◆ TO BE DONE
The line holding "return nd.outputs[out]" is the last one to output; start at the first line of the data, keep every line in between exactly, and leave out pictures.

## begin MATERIAL

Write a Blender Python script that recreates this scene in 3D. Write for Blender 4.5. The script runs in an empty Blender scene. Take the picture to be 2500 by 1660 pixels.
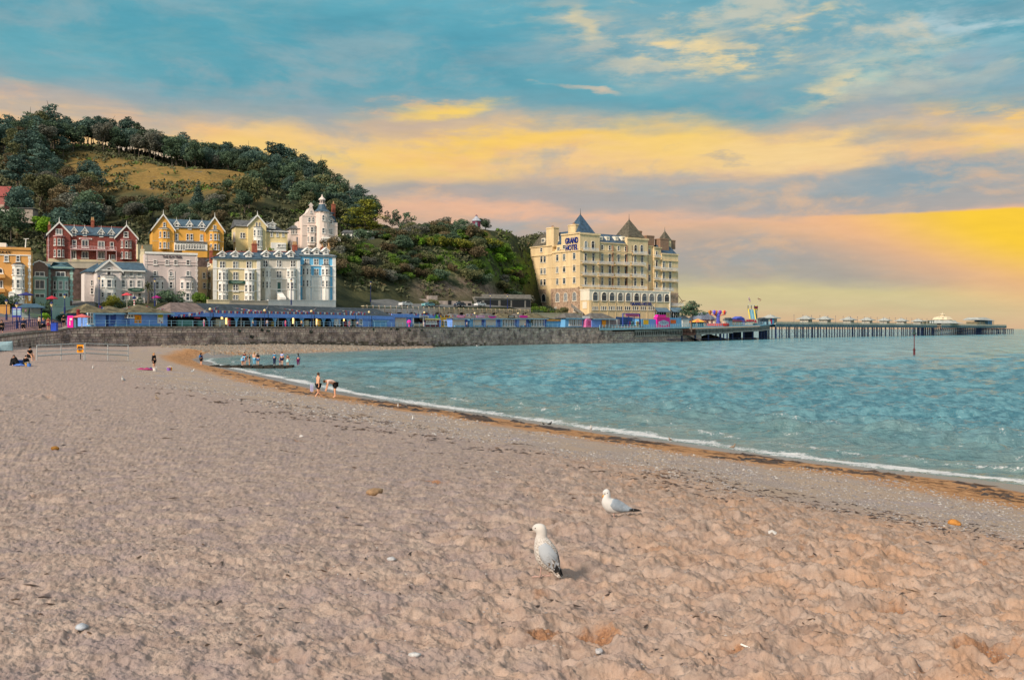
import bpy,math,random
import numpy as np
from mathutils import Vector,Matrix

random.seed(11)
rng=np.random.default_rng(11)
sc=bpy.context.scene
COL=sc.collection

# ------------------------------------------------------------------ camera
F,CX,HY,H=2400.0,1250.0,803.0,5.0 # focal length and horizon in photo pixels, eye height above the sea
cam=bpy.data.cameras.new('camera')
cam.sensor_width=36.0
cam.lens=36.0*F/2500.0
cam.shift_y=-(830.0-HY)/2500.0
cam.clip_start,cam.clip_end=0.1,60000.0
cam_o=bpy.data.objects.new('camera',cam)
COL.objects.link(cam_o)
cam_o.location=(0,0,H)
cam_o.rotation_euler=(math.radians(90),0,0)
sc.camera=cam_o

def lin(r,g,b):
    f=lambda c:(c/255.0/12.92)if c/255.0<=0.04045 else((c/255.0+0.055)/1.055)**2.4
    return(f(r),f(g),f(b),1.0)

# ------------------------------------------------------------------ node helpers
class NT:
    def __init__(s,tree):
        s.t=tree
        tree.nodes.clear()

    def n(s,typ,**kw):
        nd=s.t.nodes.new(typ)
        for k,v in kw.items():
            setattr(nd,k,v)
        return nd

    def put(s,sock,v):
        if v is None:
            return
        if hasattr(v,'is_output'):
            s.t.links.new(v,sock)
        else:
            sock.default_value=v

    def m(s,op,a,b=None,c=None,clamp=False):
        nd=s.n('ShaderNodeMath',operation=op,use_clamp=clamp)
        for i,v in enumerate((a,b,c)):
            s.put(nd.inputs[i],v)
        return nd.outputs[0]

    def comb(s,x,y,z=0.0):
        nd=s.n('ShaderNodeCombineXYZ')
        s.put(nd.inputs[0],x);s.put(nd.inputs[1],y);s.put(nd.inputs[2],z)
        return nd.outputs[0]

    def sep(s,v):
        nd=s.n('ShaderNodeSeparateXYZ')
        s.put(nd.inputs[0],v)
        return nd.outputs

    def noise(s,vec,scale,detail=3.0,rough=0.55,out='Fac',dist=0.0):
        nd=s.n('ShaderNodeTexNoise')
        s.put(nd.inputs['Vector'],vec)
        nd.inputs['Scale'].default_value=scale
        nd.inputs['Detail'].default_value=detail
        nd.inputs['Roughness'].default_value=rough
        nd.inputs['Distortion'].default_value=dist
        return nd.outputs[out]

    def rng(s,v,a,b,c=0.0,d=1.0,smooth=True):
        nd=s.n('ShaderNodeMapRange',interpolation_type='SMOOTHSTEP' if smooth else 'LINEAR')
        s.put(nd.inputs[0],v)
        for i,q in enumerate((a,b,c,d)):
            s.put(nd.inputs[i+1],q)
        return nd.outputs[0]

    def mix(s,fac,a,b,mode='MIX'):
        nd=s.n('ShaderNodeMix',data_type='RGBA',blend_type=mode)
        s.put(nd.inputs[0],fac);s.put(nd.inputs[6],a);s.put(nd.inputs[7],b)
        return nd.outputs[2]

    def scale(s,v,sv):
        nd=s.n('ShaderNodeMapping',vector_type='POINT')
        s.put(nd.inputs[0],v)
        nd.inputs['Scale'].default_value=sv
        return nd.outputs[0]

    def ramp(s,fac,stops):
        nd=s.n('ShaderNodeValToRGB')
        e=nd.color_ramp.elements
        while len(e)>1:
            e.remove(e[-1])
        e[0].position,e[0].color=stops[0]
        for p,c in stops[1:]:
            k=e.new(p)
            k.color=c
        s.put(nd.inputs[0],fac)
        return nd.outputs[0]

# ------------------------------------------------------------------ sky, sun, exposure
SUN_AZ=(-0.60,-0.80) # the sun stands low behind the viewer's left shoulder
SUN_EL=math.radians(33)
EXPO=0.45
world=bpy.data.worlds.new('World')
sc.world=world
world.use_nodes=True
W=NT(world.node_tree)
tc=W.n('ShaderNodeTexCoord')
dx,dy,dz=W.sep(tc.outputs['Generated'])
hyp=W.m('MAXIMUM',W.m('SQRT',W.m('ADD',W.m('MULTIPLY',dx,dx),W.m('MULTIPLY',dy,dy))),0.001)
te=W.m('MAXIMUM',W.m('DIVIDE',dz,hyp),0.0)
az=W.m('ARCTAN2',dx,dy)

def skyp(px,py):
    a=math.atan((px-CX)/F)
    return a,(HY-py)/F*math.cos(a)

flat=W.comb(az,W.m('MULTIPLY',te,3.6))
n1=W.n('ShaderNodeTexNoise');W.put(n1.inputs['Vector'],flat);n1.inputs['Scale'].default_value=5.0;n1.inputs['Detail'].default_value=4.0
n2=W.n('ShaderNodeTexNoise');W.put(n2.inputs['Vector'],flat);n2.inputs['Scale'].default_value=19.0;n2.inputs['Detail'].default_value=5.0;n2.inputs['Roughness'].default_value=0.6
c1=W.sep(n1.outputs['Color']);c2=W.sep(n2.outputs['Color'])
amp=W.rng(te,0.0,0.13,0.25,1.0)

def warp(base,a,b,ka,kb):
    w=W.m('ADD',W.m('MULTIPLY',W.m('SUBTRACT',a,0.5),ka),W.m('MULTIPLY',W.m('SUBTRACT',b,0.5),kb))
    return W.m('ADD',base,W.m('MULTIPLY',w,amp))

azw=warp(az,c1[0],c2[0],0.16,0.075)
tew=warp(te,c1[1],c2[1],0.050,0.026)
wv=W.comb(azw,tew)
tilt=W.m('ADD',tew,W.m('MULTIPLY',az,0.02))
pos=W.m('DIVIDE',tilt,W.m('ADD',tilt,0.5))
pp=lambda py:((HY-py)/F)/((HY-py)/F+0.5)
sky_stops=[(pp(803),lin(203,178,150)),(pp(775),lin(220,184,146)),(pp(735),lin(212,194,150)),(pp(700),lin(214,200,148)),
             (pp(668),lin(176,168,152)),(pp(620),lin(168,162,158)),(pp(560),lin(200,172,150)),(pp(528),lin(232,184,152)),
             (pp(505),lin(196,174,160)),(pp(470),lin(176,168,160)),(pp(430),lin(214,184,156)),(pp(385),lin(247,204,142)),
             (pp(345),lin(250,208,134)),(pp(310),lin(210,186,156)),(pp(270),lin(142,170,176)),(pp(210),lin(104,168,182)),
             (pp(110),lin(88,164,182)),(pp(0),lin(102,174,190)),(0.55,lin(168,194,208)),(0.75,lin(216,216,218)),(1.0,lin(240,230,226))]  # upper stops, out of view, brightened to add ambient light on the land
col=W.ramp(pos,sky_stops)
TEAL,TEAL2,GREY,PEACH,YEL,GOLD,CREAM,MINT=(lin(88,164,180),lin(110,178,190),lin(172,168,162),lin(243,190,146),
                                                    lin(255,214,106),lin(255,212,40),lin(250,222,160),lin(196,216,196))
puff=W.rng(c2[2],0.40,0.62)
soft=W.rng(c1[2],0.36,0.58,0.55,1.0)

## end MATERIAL

◆ TASK RESPONSE
Write a Blender Python script that recreates this scene in 3D. Write for Blender 4.5. The script runs in an empty Blender scene. Take the picture to be 2500 by 1660 pixels.
import bpy,math,random
import numpy as np
from mathutils import Vector,Matrix

random.seed(11)
rng=np.random.default_rng(11)
sc=bpy.context.scene
COL=sc.collection

# ------------------------------------------------------------------ camera
F,CX,HY,H=2400.0,1250.0,803.0,5.0 # focal length and horizon in photo pixels, eye height above the sea
cam=bpy.data.cameras.new('camera')
cam.sensor_width=36.0
cam.lens=36.0*F/2500.0
cam.shift_y=-(830.0-HY)/2500.0
cam.clip_start,cam.clip_end=0.1,60000.0
cam_o=bpy.data.objects.new('camera',cam)
COL.objects.link(cam_o)
cam_o.location=(0,0,H)
cam_o.rotation_euler=(math.radians(90),0,0)
sc.camera=cam_o

def lin(r,g,b):
    f=lambda c:(c/255.0/12.92)if c/255.0<=0.04045 else((c/255.0+0.055)/1.055)**2.4
    return(f(r),f(g),f(b),1.0)

# ------------------------------------------------------------------ node helpers
class NT:
    def __init__(s,tree):
        s.t=tree
        tree.nodes.clear()

    def n(s,typ,**kw):
        nd=s.t.nodes.new(typ)
        for k,v in kw.items():
            setattr(nd,k,v)
        return nd

    def put(s,sock,v):
        if v is None:
            return
        if hasattr(v,'is_output'):
            s.t.links.new(v,sock)
        else:
            sock.default_value=v

    def m(s,op,a,b=None,c=None,clamp=False):
        nd=s.n('ShaderNodeMath',operation=op,use_clamp=clamp)
        for i,v in enumerate((a,b,c)):
            s.put(nd.inputs[i],v)
        return nd.outputs[0]

    def comb(s,x,y,z=0.0):
        nd=s.n('ShaderNodeCombineXYZ')
        s.put(nd.inputs[0],x);s.put(nd.inputs[1],y);s.put(nd.inputs[2],z)
        return nd.outputs[0]

    def sep(s,v):
        nd=s.n('ShaderNodeSeparateXYZ')
        s.put(nd.inputs[0],v)
        return nd.outputs

    def noise(s,vec,scale,detail=3.0,rough=0.55,out='Fac',dist=0.0):
        nd=s.n('ShaderNodeTexNoise')
        s.put(nd.inputs['Vector'],vec)
        nd.inputs['Scale'].default_value=scale
        nd.inputs['Detail'].default_value=detail
        nd.inputs['Roughness'].default_value=rough
        nd.inputs['Distortion'].default_value=dist
        return nd.outputs[out]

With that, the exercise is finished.